January 16, 2003 + 12:22 am
listening to: shane macgowan - the snake.
currently reading: porno by irvine welsh.
mood: annoyed to high heaven.


operating system not found. fuck hewlett packard in the mouth.

i am sitting here, typing on my beloved and (more importantly) *reliable* DELL laptop, next to my broken down, piece of shit, dinosaur of an HP pavilion. the freakin' thing is actually ummmmmm, only 2 years old? and when i try to boot up i get OPERATING SYSTEM NOT FOUND. lovely. let's see what tech support has to say. i know what i have to say to them: dude, i'm getting a dell. in fact, i am tempted to email DELL and tell them about my scenario..... it would make a great ad for them. girl unplugs the phone line from the HP desktop to plug into the DELL notebook, only to get online and write HP customer support...... with the two sitting side by side on the desk.

i did a yahoo search for "operating system not found HP" and i find that i am not the only disgruntled HP customer. it seems that HP pavilions have quite the reputation for their hard drives just quitting, no notice, no alerts. just walking off the job. and need to be replaced. like i have time for that.

i have bought three - THREE!! - brand new computers in the past 5 years and the only one that is still holding up is the dell. the other two are just taking up way too much space in both my spare bedroom and the backroom of my store, taunting me with their cost-ineffectiveness. fuck ACER. and fuck HP.

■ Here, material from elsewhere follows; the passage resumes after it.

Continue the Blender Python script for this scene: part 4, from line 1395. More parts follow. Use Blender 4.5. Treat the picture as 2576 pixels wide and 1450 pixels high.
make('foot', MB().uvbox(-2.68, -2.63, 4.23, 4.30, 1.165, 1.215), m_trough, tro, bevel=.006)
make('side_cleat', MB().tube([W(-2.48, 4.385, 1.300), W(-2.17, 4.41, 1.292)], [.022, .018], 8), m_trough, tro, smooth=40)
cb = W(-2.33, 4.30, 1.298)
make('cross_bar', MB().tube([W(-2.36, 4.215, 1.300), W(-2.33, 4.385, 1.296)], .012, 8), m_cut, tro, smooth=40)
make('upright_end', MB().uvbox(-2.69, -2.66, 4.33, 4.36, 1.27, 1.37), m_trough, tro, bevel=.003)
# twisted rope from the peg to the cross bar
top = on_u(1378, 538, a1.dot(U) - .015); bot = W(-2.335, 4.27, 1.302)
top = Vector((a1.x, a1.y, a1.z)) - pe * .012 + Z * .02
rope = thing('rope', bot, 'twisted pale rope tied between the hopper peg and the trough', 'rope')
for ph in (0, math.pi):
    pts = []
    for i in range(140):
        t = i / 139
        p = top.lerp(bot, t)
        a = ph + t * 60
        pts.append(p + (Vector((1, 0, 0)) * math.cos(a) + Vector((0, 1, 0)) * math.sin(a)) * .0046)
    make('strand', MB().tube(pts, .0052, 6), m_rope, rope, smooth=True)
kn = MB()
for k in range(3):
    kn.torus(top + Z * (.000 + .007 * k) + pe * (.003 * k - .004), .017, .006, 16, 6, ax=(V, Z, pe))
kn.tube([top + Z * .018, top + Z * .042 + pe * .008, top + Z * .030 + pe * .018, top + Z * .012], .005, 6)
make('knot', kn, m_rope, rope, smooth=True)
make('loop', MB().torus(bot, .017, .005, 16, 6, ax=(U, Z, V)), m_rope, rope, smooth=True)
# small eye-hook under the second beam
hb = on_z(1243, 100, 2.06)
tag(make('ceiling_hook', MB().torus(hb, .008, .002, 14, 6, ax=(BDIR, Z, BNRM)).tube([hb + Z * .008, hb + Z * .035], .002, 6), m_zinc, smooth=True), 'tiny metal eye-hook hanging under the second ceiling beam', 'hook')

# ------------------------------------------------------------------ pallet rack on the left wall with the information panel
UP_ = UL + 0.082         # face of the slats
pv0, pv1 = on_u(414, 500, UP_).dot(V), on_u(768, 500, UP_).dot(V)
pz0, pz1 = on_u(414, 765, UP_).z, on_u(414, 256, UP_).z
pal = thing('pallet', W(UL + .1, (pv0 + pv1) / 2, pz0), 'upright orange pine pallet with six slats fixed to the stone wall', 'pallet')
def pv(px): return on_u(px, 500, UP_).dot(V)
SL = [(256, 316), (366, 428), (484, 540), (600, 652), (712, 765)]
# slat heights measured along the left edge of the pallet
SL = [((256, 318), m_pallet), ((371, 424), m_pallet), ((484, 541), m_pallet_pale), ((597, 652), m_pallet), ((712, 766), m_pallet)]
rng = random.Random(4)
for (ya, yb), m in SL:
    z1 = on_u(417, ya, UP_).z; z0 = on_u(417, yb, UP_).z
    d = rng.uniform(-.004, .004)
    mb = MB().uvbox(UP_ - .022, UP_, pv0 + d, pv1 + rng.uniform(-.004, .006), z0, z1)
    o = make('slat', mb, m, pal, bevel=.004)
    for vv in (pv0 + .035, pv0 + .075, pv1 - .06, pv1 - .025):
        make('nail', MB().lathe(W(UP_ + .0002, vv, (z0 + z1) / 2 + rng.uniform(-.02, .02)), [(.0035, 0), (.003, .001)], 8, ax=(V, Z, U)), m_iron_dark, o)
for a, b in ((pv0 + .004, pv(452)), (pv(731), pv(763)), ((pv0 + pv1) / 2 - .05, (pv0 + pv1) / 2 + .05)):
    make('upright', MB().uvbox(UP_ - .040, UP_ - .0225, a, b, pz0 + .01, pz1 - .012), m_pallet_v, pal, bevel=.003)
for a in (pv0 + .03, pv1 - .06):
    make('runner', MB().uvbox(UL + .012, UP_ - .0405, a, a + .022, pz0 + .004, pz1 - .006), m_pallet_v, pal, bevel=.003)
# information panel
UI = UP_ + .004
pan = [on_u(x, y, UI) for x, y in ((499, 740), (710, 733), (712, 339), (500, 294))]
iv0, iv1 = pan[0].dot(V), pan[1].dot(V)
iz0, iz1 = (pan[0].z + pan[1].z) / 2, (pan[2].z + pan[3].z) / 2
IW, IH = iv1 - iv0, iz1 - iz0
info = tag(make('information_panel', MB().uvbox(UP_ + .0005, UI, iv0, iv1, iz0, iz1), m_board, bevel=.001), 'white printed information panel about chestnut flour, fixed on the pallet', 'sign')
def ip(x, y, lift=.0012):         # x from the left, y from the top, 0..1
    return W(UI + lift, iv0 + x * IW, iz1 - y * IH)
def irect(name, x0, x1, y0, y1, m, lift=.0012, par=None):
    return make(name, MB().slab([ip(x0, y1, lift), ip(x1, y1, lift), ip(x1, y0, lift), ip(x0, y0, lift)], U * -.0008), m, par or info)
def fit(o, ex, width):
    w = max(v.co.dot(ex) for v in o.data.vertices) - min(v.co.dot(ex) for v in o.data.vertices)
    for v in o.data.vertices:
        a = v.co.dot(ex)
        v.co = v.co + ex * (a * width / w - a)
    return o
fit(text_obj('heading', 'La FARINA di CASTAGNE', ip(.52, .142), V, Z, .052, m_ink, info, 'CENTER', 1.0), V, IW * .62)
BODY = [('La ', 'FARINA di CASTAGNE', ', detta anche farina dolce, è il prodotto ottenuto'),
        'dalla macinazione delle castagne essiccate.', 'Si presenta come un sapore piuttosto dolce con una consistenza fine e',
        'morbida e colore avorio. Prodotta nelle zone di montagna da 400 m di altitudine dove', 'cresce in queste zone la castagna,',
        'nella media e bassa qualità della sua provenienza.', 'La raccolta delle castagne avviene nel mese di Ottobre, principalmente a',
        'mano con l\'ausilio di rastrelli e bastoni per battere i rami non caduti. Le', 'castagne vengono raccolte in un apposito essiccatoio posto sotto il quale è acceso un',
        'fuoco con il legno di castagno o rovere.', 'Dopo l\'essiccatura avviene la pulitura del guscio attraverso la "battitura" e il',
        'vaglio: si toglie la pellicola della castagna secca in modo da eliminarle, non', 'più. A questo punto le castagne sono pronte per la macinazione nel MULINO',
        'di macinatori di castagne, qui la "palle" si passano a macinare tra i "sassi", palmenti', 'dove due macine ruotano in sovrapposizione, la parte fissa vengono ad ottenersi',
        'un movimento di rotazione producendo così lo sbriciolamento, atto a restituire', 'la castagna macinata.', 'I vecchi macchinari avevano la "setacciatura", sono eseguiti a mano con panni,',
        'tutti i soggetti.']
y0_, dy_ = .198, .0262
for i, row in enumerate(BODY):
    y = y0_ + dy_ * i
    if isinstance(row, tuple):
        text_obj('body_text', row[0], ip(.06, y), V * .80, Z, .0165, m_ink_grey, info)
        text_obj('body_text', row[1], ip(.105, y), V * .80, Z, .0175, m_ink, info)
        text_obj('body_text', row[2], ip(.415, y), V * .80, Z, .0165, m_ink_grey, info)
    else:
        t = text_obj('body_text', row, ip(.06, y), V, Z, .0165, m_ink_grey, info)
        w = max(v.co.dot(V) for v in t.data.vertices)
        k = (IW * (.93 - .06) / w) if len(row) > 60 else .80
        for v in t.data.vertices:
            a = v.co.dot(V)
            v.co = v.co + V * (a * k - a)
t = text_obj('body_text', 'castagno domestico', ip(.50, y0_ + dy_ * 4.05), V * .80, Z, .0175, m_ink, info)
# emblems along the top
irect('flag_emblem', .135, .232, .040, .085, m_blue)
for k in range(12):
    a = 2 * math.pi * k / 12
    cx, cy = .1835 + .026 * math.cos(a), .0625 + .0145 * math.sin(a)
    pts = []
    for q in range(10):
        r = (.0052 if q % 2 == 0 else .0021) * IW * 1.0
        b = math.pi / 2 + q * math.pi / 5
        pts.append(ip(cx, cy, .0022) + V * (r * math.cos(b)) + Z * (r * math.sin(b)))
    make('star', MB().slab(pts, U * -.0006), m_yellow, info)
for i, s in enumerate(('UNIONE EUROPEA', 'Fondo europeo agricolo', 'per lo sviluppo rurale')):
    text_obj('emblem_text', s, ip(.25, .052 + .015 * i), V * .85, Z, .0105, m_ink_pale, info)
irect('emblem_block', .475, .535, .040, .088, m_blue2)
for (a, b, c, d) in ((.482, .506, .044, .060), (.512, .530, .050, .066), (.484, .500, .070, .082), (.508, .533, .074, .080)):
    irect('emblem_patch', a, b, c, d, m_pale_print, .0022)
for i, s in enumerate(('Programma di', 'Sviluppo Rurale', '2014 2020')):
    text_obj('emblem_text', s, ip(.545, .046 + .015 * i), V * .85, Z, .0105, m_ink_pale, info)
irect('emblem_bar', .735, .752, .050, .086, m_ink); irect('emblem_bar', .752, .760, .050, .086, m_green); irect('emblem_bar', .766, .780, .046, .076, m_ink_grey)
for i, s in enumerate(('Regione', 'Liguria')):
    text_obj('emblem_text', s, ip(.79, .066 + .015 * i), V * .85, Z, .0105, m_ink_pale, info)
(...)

and did i mention my alarm clock just decided to stop working earlier tonight when i unplugged it to move it over to the other side of the room? yep, my sharper image dream machine. my "cadillac of alarm clocks". with the dual alarm (i need two) and sound soother feature (that i've never once used) and cd option so i can wake up on the "right side of the bed" (although that never truly happens) with flogging molly. (i am, admittedly, a gadget whore. i book hotel rooms based on the fact that they have BOSE sound wave alarm clocks. i can't help it. you should SEE me in the electronics department at best buy... that is, if you can drag me away from the stainless steel refrigerators. i pet them, as though trying to seduce one to come home with me. i need help.) so now it's all jacked up with every digit on the LCD stuck on permanant display. the time is 88:88. it is simultaneously monday, tuesday, wednesday, thursday, friday, saturday, and sunday. fuck modern technology. how the hell am i gonna get up tomorrow?? maybe it's a sign that i just shouldn't.